Friday, April 17, 2009

Casus Belly

I tried to go quietly to war with an Indian hostess but was beaten before my armies took the field.

I was in Hong Kong, it was late, and I was ready for dinner. We kept passing up perfectly good places for no good reason. Nobody there. Too crowded. Had sushi yesterday. Ready to settle for cuttlefish and MSG, I spotted our refuge in a glittering second-story sign: Bombay Dreams. We entered and boarded the closet-sized elevator. It opened on a dimly-lit dining room and time stopped. Countless forks paused before countless mouths, and countles pairs of dark, watery eyes held us in brief but profound thrall. The place was uniformly Indian. I was hypnotized by hunger. A sari-clad figure emerged from the shadows. 

 "Oh I am sorry sirs, we are finished seating for the night,"  she said, nodding urgently toward the exit.

Baffled by the obvious lie, I waved at a vacant area, "Are you sure there's no room for two?"

"I am sure."

"I see tables open," I said, smiling and raising my eyebrows.

"I am sorry sir, it's too late." "Too" and "late" were spoken with earnest enunciation and a kind of rhythmic leaning. She again presented the exit.

As we were walking out, the elevator disgorged a huge group of young Indian men and women arriving for dinner. They paused in their mutual chatter just long enough to regard us cooly. Before the elevator doors closed we could see them pulling out chairs, sitting down, and making themselves quite at home.

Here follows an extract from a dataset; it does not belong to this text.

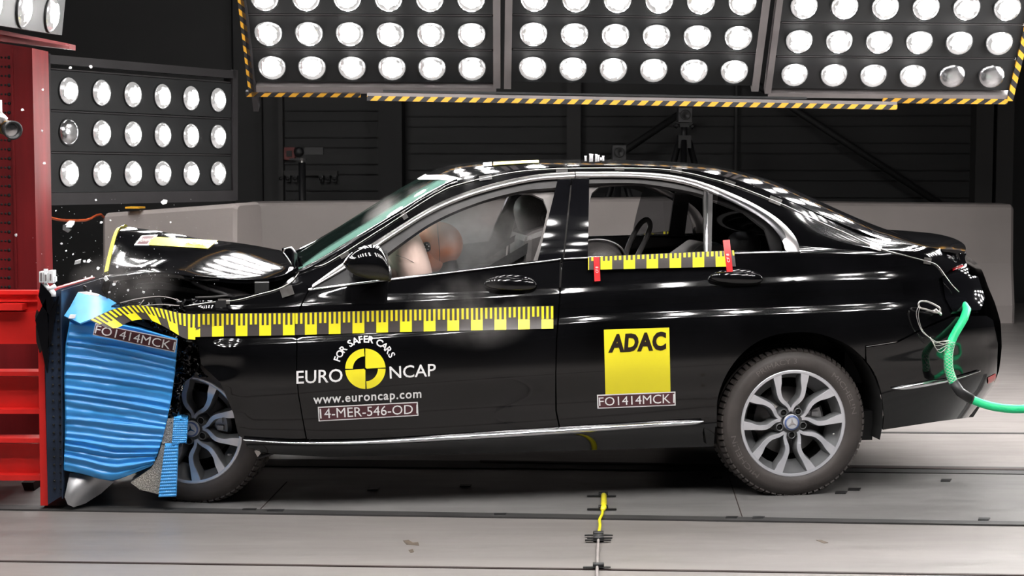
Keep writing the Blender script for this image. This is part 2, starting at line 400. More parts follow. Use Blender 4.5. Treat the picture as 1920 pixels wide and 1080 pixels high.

"Well, that was fucked up."

"Whatever we'll just get room service at the hotel."

We did not. Hunger had changed to raw fatigue and I hit the bed resentful, resolved to return to Bombay Dreams and get proper service—to make a stand.

The following weekend there were many more of us, and it was much earlier in the evening. We would not be easily turned away. The same sari-clad hostess met my gaze and my courage faltered; why had I dragged friends on to the battlefield? Her opening gambit was strong—we were seated at the doors to the kitchen. "Could we sit somewhere else?" I asked in a tone both acid and decorous.

It was easy to hear her say "No," as she strode away.

After we waited a half-hour for our water glasses to be filled, I became morbidly obsessed with the stupidity of my plan. If anything, she had originally done me a favor by refusing to serve me—she had fired a warning shot.

What followed was a lopsided war of attrition. The beer was warm, sour, and infrequently replenished. The waitstaff was cloyingly decorous when fielding questions like "How is it possible that other party has already been served?" We got some things we didn't order. The things we did order trickled to our table in a confounding sequence. After being asked what we wanted for desert, we were ignored entirely. I knew I'd lost before the check came, and would've prostrated myself before General Sari if she'd emerged, but she didn't. We were allowed to languish for one last eternity before the bill arrived.

A hostile reaction would have validated my campaign—her utter disdain was unconquerable. We paid and left in silence. As we approached the exit, she appeared for one instant, chirping "Thank you! Come again!"